One key business topic which remains topical is that of innovation. Most CEO’s list innovation as one of their top priorities. However, innovation remains elusive. The vast majority of established firms feel there is a big gap between their efforts and their achievements.
So what do companies do? They can look to companies renowned for innovation such as Apple and Google, and try to learn from them. But that’s a flawed approach. Apple and Google have innovation ingrained their values. They have many years of success to build on and they are able to take some risks.
I think a more useful approach is start from the principles of innovation and look at high growth companies to understand how they are putting those principles into practice.
So what are these principles? Here are three that I think are really important:
Time Out. It’s a well-established principle that people need slack time to work through their ideas. As an example consider the software company, Red Gate. They first experimented with a “coding by the sea” initiative, where they got a bunch of volunteers to take over a beach house for a few days to see if they could make progress on a software product. This then expanded to “down tools week” which is a company-wide initiative, once a year, where everyone puts their normal routine work on hold and commits to doing something new, something a bit risky, or something that has been annoying them. There is also a “sweat the small stuff” day, once a quarter, for getting on top of the creeping bureaucracy and niggling problems that accumulate over time. These activities provide the necessary time out for employees, but with a reasonable degree of focus at the same time.

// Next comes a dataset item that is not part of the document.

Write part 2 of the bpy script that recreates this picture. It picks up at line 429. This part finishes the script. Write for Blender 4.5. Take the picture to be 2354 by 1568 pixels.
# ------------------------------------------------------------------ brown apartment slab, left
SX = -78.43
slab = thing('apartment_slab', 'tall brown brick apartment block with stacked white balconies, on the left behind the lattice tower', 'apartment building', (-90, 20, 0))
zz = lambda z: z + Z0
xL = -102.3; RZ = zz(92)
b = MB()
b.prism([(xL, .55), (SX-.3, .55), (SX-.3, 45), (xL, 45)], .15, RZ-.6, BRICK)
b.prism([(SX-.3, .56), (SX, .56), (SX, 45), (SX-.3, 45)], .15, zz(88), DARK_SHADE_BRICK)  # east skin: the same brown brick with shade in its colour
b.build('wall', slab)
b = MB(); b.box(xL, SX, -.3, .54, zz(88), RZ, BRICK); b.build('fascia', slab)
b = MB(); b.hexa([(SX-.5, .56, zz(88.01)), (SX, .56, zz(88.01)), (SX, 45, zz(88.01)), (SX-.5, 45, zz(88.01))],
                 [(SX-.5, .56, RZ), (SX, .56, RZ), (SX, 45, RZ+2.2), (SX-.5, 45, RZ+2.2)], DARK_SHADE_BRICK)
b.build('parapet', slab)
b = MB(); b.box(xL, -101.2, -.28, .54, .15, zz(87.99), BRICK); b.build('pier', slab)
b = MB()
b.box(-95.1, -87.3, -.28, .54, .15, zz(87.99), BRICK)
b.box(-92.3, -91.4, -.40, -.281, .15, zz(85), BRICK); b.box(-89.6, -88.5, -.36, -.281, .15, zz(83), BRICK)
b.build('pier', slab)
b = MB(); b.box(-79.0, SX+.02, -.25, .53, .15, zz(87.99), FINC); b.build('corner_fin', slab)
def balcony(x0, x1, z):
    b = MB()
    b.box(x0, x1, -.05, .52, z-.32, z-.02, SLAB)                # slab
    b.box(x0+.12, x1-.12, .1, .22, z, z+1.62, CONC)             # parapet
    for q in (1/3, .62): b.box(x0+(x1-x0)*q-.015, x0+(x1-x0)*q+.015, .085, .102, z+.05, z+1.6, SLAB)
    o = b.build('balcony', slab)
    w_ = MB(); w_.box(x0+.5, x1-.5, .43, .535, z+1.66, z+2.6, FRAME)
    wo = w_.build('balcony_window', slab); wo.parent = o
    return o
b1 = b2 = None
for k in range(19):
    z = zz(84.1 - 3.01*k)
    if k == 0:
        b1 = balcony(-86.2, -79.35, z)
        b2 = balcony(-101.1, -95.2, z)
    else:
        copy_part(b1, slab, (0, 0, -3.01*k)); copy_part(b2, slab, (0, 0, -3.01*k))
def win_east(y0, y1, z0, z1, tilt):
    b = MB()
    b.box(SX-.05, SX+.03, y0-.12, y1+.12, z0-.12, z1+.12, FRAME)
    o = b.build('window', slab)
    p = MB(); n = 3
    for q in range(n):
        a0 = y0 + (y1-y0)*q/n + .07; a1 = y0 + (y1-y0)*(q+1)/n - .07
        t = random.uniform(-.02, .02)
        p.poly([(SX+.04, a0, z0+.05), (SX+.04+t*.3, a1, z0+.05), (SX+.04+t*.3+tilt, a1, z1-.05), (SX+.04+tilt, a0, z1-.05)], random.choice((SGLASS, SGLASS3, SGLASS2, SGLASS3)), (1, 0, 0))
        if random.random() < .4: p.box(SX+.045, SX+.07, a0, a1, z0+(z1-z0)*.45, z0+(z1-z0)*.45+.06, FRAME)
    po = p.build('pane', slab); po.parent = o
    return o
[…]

Loosely defined roles. One of the biggest obstacles to innovation is the notion of a job description — it is a guaranteed way of narrowing an employee’s focus around someone else’s view of what’s important, and of not making full use of their latent skill-set. Innovative companies avoid giving people job descriptions, or they find creative ways of encouraging them to join multiple projects. For example, Innocent asks all its employees to help deliver its vision, “to make natural, delicious food and drink that helps people live well and die old.” Over the last few years, its big new product lines — including a healthy Veg Pot and its This Water line — have both come from ideas conceived and developed by mid-level employees.
Tolerance of Failure. Successful innovation requires tolerance of failure. Very often so many management processes, the ones that support innovation, are designed to avoid failure and to ignore it when it does happen. Companies can try to breed tolerance for failure through using skills of leaders, but we also need to find ways of institutionalising this approach. For example the advertising agency Grey has a Heroic Failure award in similar vein.
Have you noticed a key theme that links these three principles? None of them involve idea-generation schemes. Rather, they are all about translating ideas into action. In my view, many companies get distracted by the ‘shiny new toy syndrome’ of new ideas, and they forget that the hard part is taking those ideas and putting them to work. That is where the real progress is to be made.